Agricultural Relief v Business Property Relief

11 November 2021


You may be faced from time to time with the situation that a farmer client is taking a gift of agricultural property but cannot meet the “Farmer” test. You might recall that the “Farmer” test is the 80% asset test. That is that 80% of the donee’s assets must be agricultural after the gift. The “Farmer” test must be met on the valuation date and for gifting this means the date of the gift.

In a lot of cases, the donee Farmer doesn’t qualify for the relief because they own an off-farm house. So the farmer donee no longer, for example, lives with his parents, having set up home say in a local town, and owns his own house. This can disqualify the farmer from the relief. There are ways around this. In particular, the farmer donee could transfer his or her home to his/her spouse prior to transfer and then arrange for it to be transferred back if needs be. That option is not always available to a farmer donee (he or she may be single, in a relationship but not married or there may be bank consent issues).

The other option or point to note is that the value of the family home of the farmer donee is only the equity value. That is the value less the mortgage outstanding on the property. So, if the farmer donee is in the early stages of their repayments of his or her mortgage then it may be the case that there is a low level of equity in the house, thus permitting the farmer to qualify.

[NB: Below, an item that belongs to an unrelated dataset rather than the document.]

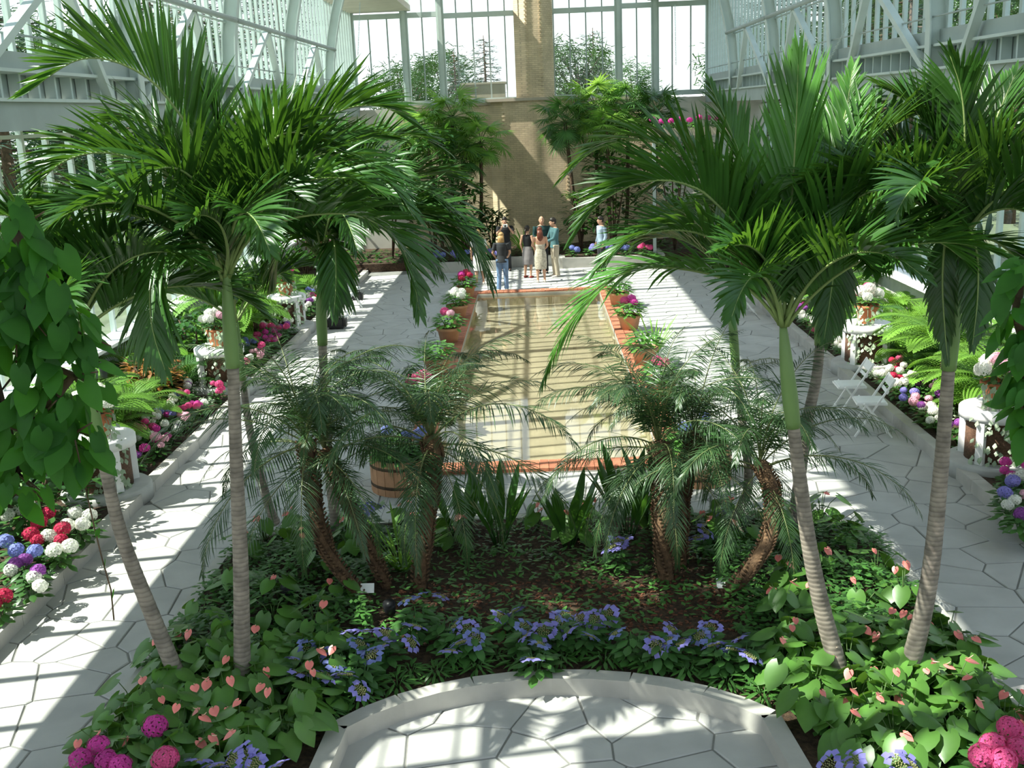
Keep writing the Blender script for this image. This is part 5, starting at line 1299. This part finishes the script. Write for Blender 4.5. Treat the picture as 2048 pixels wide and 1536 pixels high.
    if hk == 'bald':
        m = MB(); ell(m, [c + Vector((0, .02, -.05)), c + Vector((0, .022, -.02)), c + Vector((0, .02, .02)), c + Vector((0, .018, .03))], [(.070, .075), (.078, .088), (.076, .088), (.05, .06)], 16)
    m.build('hair', MATP[hm], root); return root, J
person('blond woman in charcoal tee and faded jeans by the pool end, back turned', -1.0, 30.3, PI - .15, 1.66, True, dict(elR=(.27, .02, 1.14), wrR=(.21, -.12, .98), elL=(-.24, -.04, 1.15), wrL=(-.16, -.22, 1.02), ankL=(-.10, -.04, .085), ankR=(.12, .06, .085)), [('tee', 'charcoal'), ('jeans', 'denim')], ('bob', 'hair_tan'), 'shoe')
_, Jp = person('dark haired person in a black top holding up a white camera, facing the pool', -1.0, 34.2, 0.1, 1.72, False, dict(elL=(-.26, -.14, 1.22), wrL=(-.10, -.32, 1.46), elR=(.26, -.14, 1.22), wrR=(.10, -.32, 1.46)), [('tee', 'black'), ('trousers', 'charcoal')], ('short', 'hair_dark'), 'blackshoe')
t = thing('camera', (-1.0 + .03, 34.2 - .38, 1.43), 'white camera held up by the dark haired person in black', 'camera')
m = MB(); m.box((0, 0, .05), (.15, .06, .09)); m.build('body', M['white'], t, smooth=False); m = MB(); m.tube([(0, -.02, .05), (0, -.09, .05)], .032, 12); m.build('lens', M['black'], t)
person('woman with long auburn hair in a backless cream dress, back to the camera', .10, 31.6, PI + .1, 1.64, True, dict(elL=(-.24, -.05, 1.15), wrL=(-.14, -.18, 1.0), elR=(.24, -.08, 1.16), wrR=(.14, -.24, 1.06)), [('dress', 'cream')], ('long', 'hair_red'), 'shoe')
person('person in a black top and grey skirt half hidden behind the auburn haired woman', -.28, 32.6, PI - .5, 1.58, True, dict(), [('tank', 'black'), ('capris', 'grey')], ('pony', 'hair_dark'), 'red')
person('balding man in a dark teal shirt facing the camera behind the auburn haired woman', .17, 33.4, .1, 1.78, False, dict(elL=(-.25, -.08, 1.14), wrL=(-.1, -.26, 1.05), elR=(.25, -.08, 1.14), wrR=(.1, -.26, 1.05)), [('shirt', 'darkteal'), ('trousers', 'black')], ('bald', 'hair_grey'), 'blackshoe')
person('dark haired man in a teal shirt and khaki trousers turned toward the group', .55, 32.6, -PI / 2 + .35, 1.80, False, dict(head=(0, -.045, 1.61), elL=(-.24, -.10, 1.15), wrL=(-.12, -.30, 1.08), elR=(.24, -.12, 1.15), wrR=(.12, -.32, 1.07)), [('shirt', 'teal'), ('trousers', 'khaki')], ('short', 'hair_dark'), 'shoe')
person('person in white mostly hidden behind a palm frond at the left pool end', -1.72, 31.6, PI + .2, 1.62, True, dict(), [('tee', 'whitec'), ('capris', 'whitec')], ('bob', 'hair_tan'), 'shoe')
person('person in a pale blue shirt mostly hidden behind the right palm frond', 2.0, 33.2, -1.2, 1.72, False, dict(), [('shirt', 'paleblue'), ('trousers', 'charcoal')], ('short', 'hair_dark'), 'blackshoe')

# ================================================================== CHAINS AND HANGING THINGS
def chain(label, a, b, sag):
    a = Vector(a); b = Vector(b); L = (b - a).length; n = int(L / .07); m = MB()
    for k in range(n):
        u = (k + .5) / n; p = a.lerp(b, u) - Vector((0, 0, sag * 4 * u * (1 - u))); d = (b - a).normalized()
        q = d.orthogonal().normalized() if k % 2 else d.cross(d.orthogonal()).normalized()
        m.tube([p + d * .045 * math.cos(t) + q * .018 * math.sin(t) for t in [2 * PI * i / 6 for i in range(7)]], .006, 4, False)
    return tag(m.build('chain', M['frame']), label, 'chain')
chain('thin chain hanging by a brace of the left glass wall', (-5.96, 20.15, 6.95), (-6.0, 21.45, 5.45), .05)
chain('thin chain slanting down from a brace of the right glass wall', (5.98, 20.1, 6.95), (6.0, 22.6, 5.7), .06)
chain('thin chain hanging down the right end of the far glass wall', at(1350, 10, 34.0), at(1352, 130, 34.0), 0)
chain('thin chain hanging beside the left end of the far glass wall', at(720, 5, 34.0), at(716, 110, 34.0), 0)
# magenta flowers in a box on the far right ledge
t = thing('planter_box', (4.9, 34.6, 4.0), 'long planter box with magenta flowers before the far right glass', 'planter'); m = MB(); m.box((0, 0, .12), (2.6, .3, .24)); m.build('box', M['tan_stone'], t, smooth=False)
m = MB(); m.box((-1.1, 0, -1.9), (.1, .1, 3.8)); m.build('post', M['frame_dim'], t, smooth=False); m = MB(); m.box((1.1, 0, -1.9), (.1, .1, 3.8)); m.build('post', M['frame_dim'], t, smooth=False)
for k in range(6): link('foliage', POTF[k % 4], t, (-1.1 + .44 * k, 0, .15), (0, 0, k), 1.1)['kind'] = 'stuff'
for k in range(9): link('bloom', BLOOM['magenta'][k % 2], t, (-1.15 + .29 * k, rnd.uniform(-.15, .05), .45 + rnd.uniform(0, .1)), (0, 0, k), 1.1)

# ================================================================== TREES OUTSIDE
TL = {}
def tree_mesh(kind, seed):
    r = random.Random(seed); tk = MB(); lf = MB()
    if kind == 'pine':
        H = 15; tk.tube([(0, 0, 0), (.1, 0, H * .5), (0, .1, H)], [.32, .2, .04], 8)
        for k in range(75):
            h = .12 + .86 * (k / 75); a = k * 2.4; L = (4.0 * (1 - h) + .7) * r.uniform(.7, 1.15); b = Vector((0, 0, H * h)); e = Vector((math.cos(a) * L, math.sin(a) * L, -L * .12))
            tk.tube([b, b + e], [.06, .015], 4)
            for q in range(int(16 * L)):
                u = r.random() ** .6; p = b + e * u + Vector((r.gauss(0, .22), r.gauss(0, .22), r.gauss(0, .12)))
                d = Vector((math.cos(a) + r.uniform(-.8, .8), math.sin(a) + r.uniform(-.8, .8), r.uniform(-.3, .3)))
                lf.leaf(p, d, d.orthogonal(), r.uniform(.5, .9), .26, 1, 0, 0, .4)
    else:
        H = 10; tk.tube([(0, 0, 0), (.1, 0, H * .35), (0, .1, H * .8)], [.3, .22, .05], 8)
        for k in range(34):
            a = k * 2.4; h = .28 + .68 * k / 34; rr = 3.4 * math.sqrt(max(.05, 1 - ((h - .55) / .5) ** 2)) * r.uniform(.45, .95); c = Vector((math.cos(a) * rr, math.sin(a) * rr, H * h)); tk.tube([(0, 0, H * h * .7), c], [.07, .02], 4)
            for q in range(150):
                p = c + Vector((r.gauss(0, .55), r.gauss(0, .55), r.gauss(0, .42))); d = Vector((r.gauss(0, 1), r.gauss(0, 1), r.gauss(-.2, .6)))
                lf.leaf(p, d, d.orthogonal(), r.uniform(.4, .7), .36, 1, 0, 0, .45)
    return tk.mesh('trunk', M['bark']), lf.mesh('foliage', M['tree_' + kind])
M['tree_pine'] = leafmat('pine_needles', (.035, .07, .045), (.04, .08, .04), .7, .12, .3, .4, .1)
M['tree_round'] = leafmat('tree_leaves', (.055, .115, .035), (.09, .17, .04), .7, .2, .3, .4, .1)
for k in ('pine', 'round'): TL[k] = [tree_mesh(k, 3), tree_mesh(k, 4)]
def tree(kind, label, x, y, sc, seed, grp=None):
    root = thing('pine_tree' if kind == 'pine' else 'broadleaf_tree', (x, y, -.52), label, 'tree', grp, seed, sc)
    tk, lf = TL[kind][seed % 2]; link('trunk', tk, root); link('foliage', lf, root)['kind'] = 'stuff'
    return root
trees = [('pine', 'large dark pine outside the left end of the far glass wall', -12.5, 56, 1.0), ('pine', 'pine outside the far glass wall left of the brick pier', -6.8, 100, .72), ('pine', 'pine outside just left of the brick pier in the distance', -4.2, 104, .82),
         ('round', 'round tree in the distance between the left panes of the end wall', -11, 96, 1.0), ('round', 'round tree in the distance close to the stone block', -8.5, 108, 1.15), ('round', 'light green tree in the distance right of the brick pier', 3.8, 92, 1.1), ('pine', 'pine in the distance just right of the brick pier', 5.6, 100, .82), ('round', 'low round tree far off right of the pier', 9.5, 105, .95),
         ('round', 'bright green tree outside the right end of the far glass wall', 13.0, 62, 1.0), ('pine', 'tall airy pine outside the right end of the far glass wall', 15.0, 70, 1.15), ('round', 'leafy tree outside the far right corner of the hall', 18.0, 58, 1.1)]
for k, (kd, lab, x, y, sc) in enumerate(trees): tree(kd, lab, x, y, sc, k)
for s, word in ((-1, 'left'), (1, 'right')):
    for k, (x, y, kd, sc) in enumerate(((19, 39, 'pine', .9), (20, 46, 'round', 1.0), (18, 53.5, 'pine', .95), (23, 60, 'round', 1.15), (20, 68, 'pine', 1.0), (25, 76, 'round', 1.3), (21, 86, 'pine', 1.1), (28, 95, 'round', 1.4), (24, 30, 'round', .9))):
        tree(kd, f'{"pine" if kd == "pine" else "leafy tree"} on the lawn outside {word} glass wall', s * x, y, sc, k + (3 if s > 0 else 0), f'{"pines" if kd == "pine" else "leafy trees"} outside the {word} glass wall')

# ================================================================== every repeat gets a label of its own
def ordinal(n): return f"{n}{'th' if 10 <= n % 100 <= 20 else {1: 'st', 2: 'nd', 3: 'rd'}.get(n % 10, 'th')}"
by = {}
for o in SC.objects:
    if o.parent is None and o.get('label'): by.setdefault(o['label'], []).append(o)
for lab, os_ in by.items():
    if len(os_) < 2: continue
    xs_ = [o.location.x for o in os_]; ys_ = [o.location.y for o in os_]
    along = (max(ys_) - min(ys_)) > 1.5 * (max(xs_) - min(xs_))
    os_.sort(key=lambda o: o.location.y if along else o.location.x)
    for k, o in enumerate(os_):
        o['label'] = f"{lab}, {ordinal(k + 1)} from the {'camera' if along else 'left'}"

Finding the right farmer donee is a great benefit to a retiring farmer

It should be noted that the ability of a farmer to take into account mortgages on a property only applies to the farmer’s family home and not to any other property. All other property is taken at full value regardless of how indebted.

If the farmer still doesn’t qualify for agricultural relief because of the “Farmer test”, then the other route available to the farmer is business property relief. Business property relief will have the same effect as agricultural relief and will be available for donee farmers where donor farmers have been making returns of income (thus demonstrating the existence of a business).

So the question you might ask is, “Why don’t we opt for business relief all the time rather than going through all the hoops of agricultural relief.?”

The main answer to this lies in the fact that the farmer donee if availing of business property relief cannot lease out the land under business relief. So if the farmer donee who can avail of agricultural relief from an asset test point of view, is not a farmer in the real sense (not actively farming – eg living in a city) the farmer donee can still take the land and avail of the relief as long as the farmer donee leases it out to an “active” farmer. This option is not available for business relief. The donee must take the land and farm it him or herself.

It can be a challenge to run a farm over Zoom

It doesn’t mean that the donee actually has to do the farming. The donee can hire a manager to operate the farm (but this is often not a practical solution). The main principle being that the donee farmer availing of business relief must make income tax returns in their own name after the gift for six years (otherwise there will be a clawback of the relief)

While a donee farmer availing of business relief cannot lease out the lands, they could let out the lands on a grazing arrangement (sometimes referred to as agistment). That would be suitable for farms that may be of poorer quality or require less management.